**STATED PROBLEM**
Please restate, exactly as written, the lines running from the beginning of the material through the line that has "hpart('fascia_board', *boxm(o *" in it.

**SOURCE MATERIAL**

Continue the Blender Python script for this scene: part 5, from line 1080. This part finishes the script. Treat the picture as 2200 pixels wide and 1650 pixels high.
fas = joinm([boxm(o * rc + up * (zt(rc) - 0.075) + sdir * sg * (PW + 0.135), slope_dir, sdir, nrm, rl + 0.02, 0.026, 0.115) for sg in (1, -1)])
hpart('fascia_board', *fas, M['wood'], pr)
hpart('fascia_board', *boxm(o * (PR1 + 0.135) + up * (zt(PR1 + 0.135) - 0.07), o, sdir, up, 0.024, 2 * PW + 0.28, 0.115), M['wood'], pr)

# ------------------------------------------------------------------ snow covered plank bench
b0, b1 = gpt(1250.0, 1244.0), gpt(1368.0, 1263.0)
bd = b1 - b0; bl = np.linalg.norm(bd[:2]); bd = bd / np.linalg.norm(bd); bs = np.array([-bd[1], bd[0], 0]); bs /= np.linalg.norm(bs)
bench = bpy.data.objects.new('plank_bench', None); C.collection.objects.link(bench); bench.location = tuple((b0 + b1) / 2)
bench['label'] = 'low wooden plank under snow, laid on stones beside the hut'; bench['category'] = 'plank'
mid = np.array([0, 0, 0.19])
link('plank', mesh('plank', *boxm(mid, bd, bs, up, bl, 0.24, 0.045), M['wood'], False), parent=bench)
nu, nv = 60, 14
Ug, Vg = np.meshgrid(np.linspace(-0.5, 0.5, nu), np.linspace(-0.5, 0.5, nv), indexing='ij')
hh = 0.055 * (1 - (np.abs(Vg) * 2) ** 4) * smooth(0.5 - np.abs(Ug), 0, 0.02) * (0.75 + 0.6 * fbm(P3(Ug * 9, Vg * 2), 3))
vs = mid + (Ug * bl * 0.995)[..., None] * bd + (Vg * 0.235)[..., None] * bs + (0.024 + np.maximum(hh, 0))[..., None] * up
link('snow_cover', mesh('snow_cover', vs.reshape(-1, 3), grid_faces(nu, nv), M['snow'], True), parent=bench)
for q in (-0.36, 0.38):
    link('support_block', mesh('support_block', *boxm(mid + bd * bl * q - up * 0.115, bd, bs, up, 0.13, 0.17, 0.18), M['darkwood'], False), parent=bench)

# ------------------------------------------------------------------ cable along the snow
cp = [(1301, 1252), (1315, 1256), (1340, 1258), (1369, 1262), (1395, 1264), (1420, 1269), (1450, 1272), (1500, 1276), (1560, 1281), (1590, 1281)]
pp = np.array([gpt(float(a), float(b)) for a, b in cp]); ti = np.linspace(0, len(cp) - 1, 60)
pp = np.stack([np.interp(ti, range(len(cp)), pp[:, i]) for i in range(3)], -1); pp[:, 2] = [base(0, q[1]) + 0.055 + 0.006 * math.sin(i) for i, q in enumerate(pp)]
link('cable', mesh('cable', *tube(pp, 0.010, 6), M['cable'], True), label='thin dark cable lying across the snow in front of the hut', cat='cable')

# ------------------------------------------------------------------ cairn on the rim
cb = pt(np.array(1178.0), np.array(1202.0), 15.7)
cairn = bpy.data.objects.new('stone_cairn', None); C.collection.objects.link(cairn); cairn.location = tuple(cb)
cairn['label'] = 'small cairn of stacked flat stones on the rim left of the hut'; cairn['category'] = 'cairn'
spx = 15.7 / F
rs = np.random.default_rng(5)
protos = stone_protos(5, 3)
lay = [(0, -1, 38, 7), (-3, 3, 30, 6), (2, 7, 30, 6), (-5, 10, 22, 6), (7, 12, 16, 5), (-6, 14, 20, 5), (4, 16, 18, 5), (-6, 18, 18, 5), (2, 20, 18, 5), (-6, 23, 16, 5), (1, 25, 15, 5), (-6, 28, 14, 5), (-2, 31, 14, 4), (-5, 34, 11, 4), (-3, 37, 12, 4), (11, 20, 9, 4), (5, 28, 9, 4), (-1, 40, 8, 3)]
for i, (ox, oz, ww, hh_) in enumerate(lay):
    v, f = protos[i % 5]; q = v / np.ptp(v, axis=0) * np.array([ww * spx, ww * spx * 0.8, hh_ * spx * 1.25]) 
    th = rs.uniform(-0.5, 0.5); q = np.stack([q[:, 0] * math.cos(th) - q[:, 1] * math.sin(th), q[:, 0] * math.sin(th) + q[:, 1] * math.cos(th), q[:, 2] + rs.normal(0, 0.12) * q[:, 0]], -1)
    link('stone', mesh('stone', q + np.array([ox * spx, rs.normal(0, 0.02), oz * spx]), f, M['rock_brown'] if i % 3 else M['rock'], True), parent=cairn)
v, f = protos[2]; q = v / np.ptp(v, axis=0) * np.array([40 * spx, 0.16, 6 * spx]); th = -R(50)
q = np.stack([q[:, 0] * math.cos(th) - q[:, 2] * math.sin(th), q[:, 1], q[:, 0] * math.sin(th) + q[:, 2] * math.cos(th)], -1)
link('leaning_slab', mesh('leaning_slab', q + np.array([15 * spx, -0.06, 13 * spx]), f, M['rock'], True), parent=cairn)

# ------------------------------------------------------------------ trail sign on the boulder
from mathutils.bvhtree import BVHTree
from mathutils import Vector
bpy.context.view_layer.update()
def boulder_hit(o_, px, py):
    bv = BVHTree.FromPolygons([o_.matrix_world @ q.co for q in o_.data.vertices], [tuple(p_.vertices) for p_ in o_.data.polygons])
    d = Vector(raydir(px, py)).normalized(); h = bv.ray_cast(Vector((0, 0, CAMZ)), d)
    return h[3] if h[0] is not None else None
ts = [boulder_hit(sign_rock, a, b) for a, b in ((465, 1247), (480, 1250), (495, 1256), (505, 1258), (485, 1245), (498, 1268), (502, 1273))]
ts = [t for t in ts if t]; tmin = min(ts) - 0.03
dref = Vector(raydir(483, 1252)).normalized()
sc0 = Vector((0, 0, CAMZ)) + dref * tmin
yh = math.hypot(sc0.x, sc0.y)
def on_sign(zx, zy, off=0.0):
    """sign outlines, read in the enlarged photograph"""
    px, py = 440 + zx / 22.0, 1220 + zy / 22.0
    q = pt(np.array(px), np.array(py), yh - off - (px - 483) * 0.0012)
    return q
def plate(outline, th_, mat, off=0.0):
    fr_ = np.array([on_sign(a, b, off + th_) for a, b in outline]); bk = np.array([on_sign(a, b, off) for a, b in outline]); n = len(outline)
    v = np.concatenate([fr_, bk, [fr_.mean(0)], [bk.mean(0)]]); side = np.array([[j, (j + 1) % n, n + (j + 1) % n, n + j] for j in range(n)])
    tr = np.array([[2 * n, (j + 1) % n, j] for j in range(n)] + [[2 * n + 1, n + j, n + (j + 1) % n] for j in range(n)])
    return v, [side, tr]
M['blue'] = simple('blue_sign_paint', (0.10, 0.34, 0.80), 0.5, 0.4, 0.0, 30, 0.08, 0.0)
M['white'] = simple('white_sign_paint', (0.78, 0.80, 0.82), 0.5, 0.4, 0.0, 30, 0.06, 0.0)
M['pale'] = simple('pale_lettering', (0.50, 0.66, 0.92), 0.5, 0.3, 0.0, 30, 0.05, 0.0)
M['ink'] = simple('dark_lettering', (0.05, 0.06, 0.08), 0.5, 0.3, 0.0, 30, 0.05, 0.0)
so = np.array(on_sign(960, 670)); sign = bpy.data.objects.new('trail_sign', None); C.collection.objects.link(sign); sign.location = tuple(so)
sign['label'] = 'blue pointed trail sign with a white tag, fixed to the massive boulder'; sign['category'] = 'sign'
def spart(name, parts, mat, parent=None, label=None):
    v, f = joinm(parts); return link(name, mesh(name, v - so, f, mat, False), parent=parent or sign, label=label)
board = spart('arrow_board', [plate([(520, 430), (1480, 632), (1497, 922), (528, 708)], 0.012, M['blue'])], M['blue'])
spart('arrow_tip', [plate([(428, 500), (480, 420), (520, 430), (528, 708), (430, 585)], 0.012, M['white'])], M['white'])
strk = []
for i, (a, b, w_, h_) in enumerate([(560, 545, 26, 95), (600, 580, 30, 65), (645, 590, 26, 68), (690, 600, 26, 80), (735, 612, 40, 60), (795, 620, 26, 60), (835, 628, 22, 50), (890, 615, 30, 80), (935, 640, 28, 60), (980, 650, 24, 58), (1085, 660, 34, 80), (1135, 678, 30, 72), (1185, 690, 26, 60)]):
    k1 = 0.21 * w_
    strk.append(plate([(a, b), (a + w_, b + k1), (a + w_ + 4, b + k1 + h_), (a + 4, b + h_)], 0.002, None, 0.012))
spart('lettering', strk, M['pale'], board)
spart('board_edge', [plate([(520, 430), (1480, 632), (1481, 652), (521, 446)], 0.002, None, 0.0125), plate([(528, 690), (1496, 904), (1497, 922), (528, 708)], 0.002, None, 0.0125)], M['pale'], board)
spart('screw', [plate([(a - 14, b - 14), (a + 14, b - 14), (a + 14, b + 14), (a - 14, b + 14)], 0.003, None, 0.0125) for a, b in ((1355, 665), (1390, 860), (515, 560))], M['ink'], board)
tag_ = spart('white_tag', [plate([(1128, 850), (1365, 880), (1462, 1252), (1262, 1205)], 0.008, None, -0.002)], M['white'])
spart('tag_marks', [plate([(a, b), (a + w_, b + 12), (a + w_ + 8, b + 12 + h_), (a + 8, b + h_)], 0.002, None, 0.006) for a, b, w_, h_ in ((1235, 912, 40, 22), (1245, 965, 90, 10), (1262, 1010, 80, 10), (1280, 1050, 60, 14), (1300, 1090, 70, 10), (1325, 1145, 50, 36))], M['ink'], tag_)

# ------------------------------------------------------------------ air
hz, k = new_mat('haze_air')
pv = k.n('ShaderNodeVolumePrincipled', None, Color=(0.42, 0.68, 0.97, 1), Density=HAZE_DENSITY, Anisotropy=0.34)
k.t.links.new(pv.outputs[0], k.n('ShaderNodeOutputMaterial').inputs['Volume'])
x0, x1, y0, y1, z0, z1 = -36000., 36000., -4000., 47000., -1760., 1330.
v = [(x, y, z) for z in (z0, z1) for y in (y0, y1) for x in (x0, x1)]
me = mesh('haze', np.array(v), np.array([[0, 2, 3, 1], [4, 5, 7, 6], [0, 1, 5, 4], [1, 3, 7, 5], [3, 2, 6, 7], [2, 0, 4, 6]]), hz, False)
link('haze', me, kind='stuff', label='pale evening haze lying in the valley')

**ANSWER**
Continue the Blender Python script for this scene: part 5, from line 1080. This part finishes the script. Treat the picture as 2200 pixels wide and 1650 pixels high.
fas = joinm([boxm(o * rc + up * (zt(rc) - 0.075) + sdir * sg * (PW + 0.135), slope_dir, sdir, nrm, rl + 0.02, 0.026, 0.115) for sg in (1, -1)])
hpart('fascia_board', *fas, M['wood'], pr)
hpart('fascia_board', *boxm(o * (PR1 + 0.135) + up * (zt(PR1 + 0.135) - 0.07), o, sdir, up, 0.024, 2 * PW + 0.28, 0.115), M['wood'], pr)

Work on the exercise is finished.